Jordan showed FOX 26 a classroom assignment where students are asked to differentiate between fact, common assertion, or opinion. The second item on the paper was the statement "There is a God."

"I told her it was a fact, indeed true, based on my religion, and she said that I was incorrect. I was wrong," Jordan told FOX 26.

She says she still answered that the statement was factual because her faith is more important than getting a question right on an assignment. She also texted her mother from school, flooring Chantel Wooley that there was even a discussion about this in a public classroom.

"The majority of the kids believed in God," Jordan's mother told FOX 26, "and they're being told by their teacher that there's no God."
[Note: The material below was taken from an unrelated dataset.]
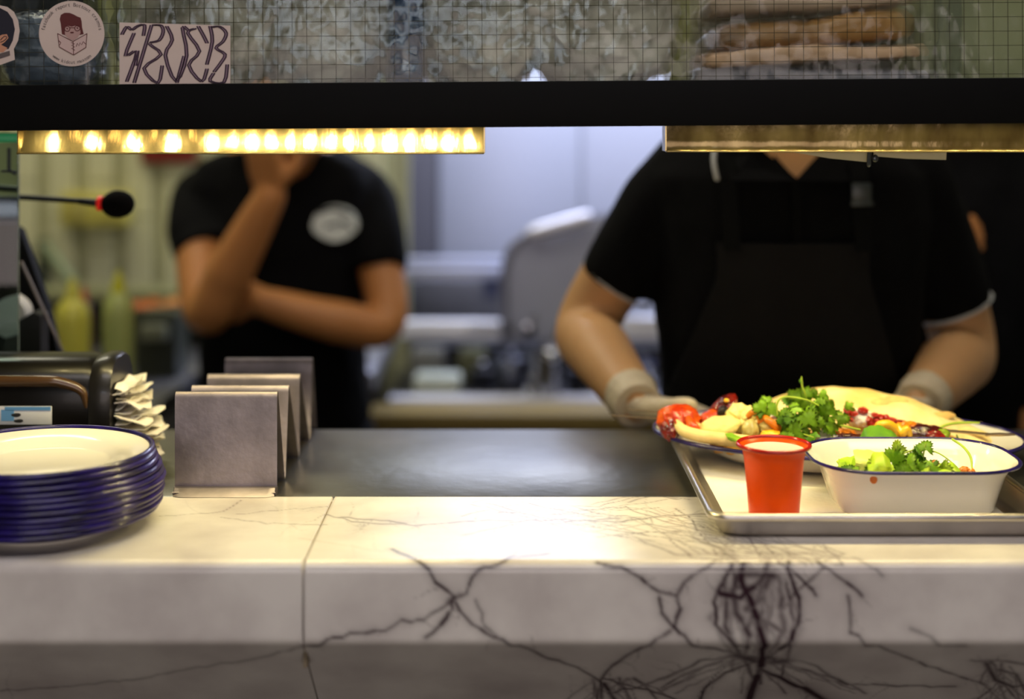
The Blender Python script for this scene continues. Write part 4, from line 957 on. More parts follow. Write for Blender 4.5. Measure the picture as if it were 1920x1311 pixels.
food('pepper_piece', B(1700, 806, 1.565, 50, 30, .02, .3, 2.3, 24), orange_m, 'orange pepper chunk left of the dark meat', 'pepper')
food('pepper_strip', B(1583, 814, 1.555, 52, 20, .016, .3, 2.4, 25, rot=(0, R(10), 0)), orange_m, 'charred orange pepper strip below the yoghurt', 'pepper')
food('pepper_piece', B(1592, 822, 1.54, 46, 18, .014, .35, 2.4, 26), meat_m, 'blackened pepper piece just above the bowl rim', 'pepper')
food('meat_chunk', B(1728, 812, 1.565, 78, 34, .03, .22, 2.0, 27), meat_m, 'dark glazed meat chunk on the right skewer', 'meat')
food('meat_chunk', B(1700, 800, 1.585, 60, 20, .02, .25, 2.0, 28, rot=(0, R(14), 0)), tomato_d, 'dark red glazed piece behind the orange pepper', 'meat')
food('meat_chunk', B(1752, 818, 1.55, 36, 22, .02, .25, 2.0, 29), tomato_d, 'small dark red piece at the end of the meat', 'meat')
food('bread_strip', tubeP([(1790, 812, 1.60), (1820, 808, 1.60), (1850, 816, 1.595)], [.004, .005, .003]), bread_m, 'small torn bread edge at the right end of the platter', 'bread')
# skewers
sk = mat('skewer_steel', (150, 128, 96), .28, 1)
food('skewer', G().tube([P(1148, 779, 1.60), P(1190, 782, 1.60), P(1262, 787, 1.60)], .0009, 8, 1), sk, 'thin metal skewer end pointing left from the tomato', 'skewer')
food('skewer', G().tube([P(1178, 768, 1.63), P(1215, 771, 1.63), P(1275, 777, 1.63)], .0008, 8, 1), sk, 'upper thin metal skewer end behind the tomato', 'skewer')
food('skewer', G().tube([P(1660, 797, 1.575), P(1780, 808, 1.56), P(1858, 815, 1.55)], .0016, 8, 1).tube([P(1850, 815.5, 1.55), P(1875, 815, 1.545), P(1902, 815, 1.54)], [.0018, .0022, .0012], 8, 1), sk, 'flat metal skewer running right through the dark meat', 'skewer')
# herbs
def leaf_mesh(nm, m, lobes=3, size=1., serr=True, curl=.25):
    pts = []; n = 36
    for i in range(n):
        a = 2*math.pi*i/n; r = .62+.30*abs(math.cos(a*lobes/2+math.pi/2*(lobes % 2)))
        if serr: r += .10*(1 if i % 2 else -1)
        if abs(a-math.pi*1.5) < .35: r *= .45
        pts.append((r*math.cos(a), r*math.sin(a)+.5))
    bm = bmesh.new(); rings = []
    for k in (0, .5, 1):
        if k == 0: cv = [bm.verts.new((0, .5, 0))]
        else: rings.append([bm.verts.new((x*k, .5+(y-.5)*k, -curl*(k*k)*(x*x+(y-.5)**2)+.05*k*math.sin(7*x+3*y))) for x, y in pts])
    for i in range(n):
        j = (i+1) % n; bm.faces.new((cv[0], rings[0][i], rings[0][j])); bm.faces.new((rings[0][i], rings[1][i], rings[1][j], rings[0][j]))
    bmesh.ops.solidify(bm, geom=bm.faces[:], thickness=.03)
    bm.transform(Matrix.Scale(size, 4)); me = bpy.data.meshes.new(nm); bm.to_mesh(me); bm.free(); me.shade_smooth(); me.materials.append(m); return me
LM = [leaf_mesh('leaf_a', green_m), leaf_mesh('leaf_b', green_d), leaf_mesh('leaf_c', green_m, 5, curl=.6), leaf_mesh('leaf_d', lettuce_m, 3, curl=.4)]
rng = random.Random(11)
def sprig(name, label, stems, leaves, r=.0011, cat='herb', group=None, stem_mat=None):
    """stems: lists of (px, py, d); leaves: (px, py, d, size px[, kind])"""
    b0 = P(*stems[0][0]); root = thing(name, label, cat, b0, group)
    for s in stems: obj('stem', G().tube([P(*p) for p in s], [r]*(len(s)-1)+[r*.6], 8, 5), stem_mat or stem_m, root)
    for lf in leaves:
        px, py, d, s = lf[:4]; k = lf[4] if len(lf) > 4 else rng.choice((0, 0, 1, 2))
        o = bpy.data.objects.new('leaf', LM[k]); sz = s/F*d*.62
        o.scale = (sz, sz, sz); o.rotation_euler = (R(rng.uniform(35, 100)), R(rng.uniform(-55, 55)), R(rng.uniform(-50, 50)))
        M3 = o.rotation_euler.to_matrix(); o.location = P(px, py, d)-b0-M3 @ Vector((0, .5*sz, 0)); link(o, root)
    return root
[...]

Jordan says she and other students argued with the teacher about God being real. That's when she says the teacher told them it became an argument in all of her classes Monday.

"They were really really upset.  Jordan told me that one kid slammed her books on the desk  that she wanted it [the discussion] to stop. Another kid went home crying," Chantel Wooley said.

Ms. Wooley complained to the West Memorial Junior High principal Monday afternoon, but Jordan took her complaint to the Katy ISD school board Monday night.

"I can tell you that while she was up there at the school board speaking, I was crying," Chantel Wooley said. "Here's my kid, braver than most adults, speaking about her faith and how she felt violated at school."

But when school board members started asking Jordan questions, it can be heard on the video recording of the meeting, that Superintendent Alton Frailey shut down the discussion.

That's why Chantel Wooley says she wants this story told before Katy ISD can pretend it did not happen.
Chantel says she doesn't want other parents blindsided like she was, and she says she's probably the most liberal parent in Katy.

"In New York, California, Vermont, the liberal states, I could totally see this as happening," Jordan's mom said. "But in Houston, Texas, where it's red, white, and blue, and stars all over, and God bless the USA, and 'Don't Mess With Texas', you know, Texas is messing with my kid."

Katy ISD responded in a statement, defending the intent of the assignment, to encourage critical thinking skills.  But the district concluded in its investigation that the item on the assignment was "unnecessary for achieving the instructional standard" and would no longer be used.

Jordan said her reading teacher was not in class Tuesday, but that friends in the other 7th grade reading class told her their teacher used the same assignment Tuesday.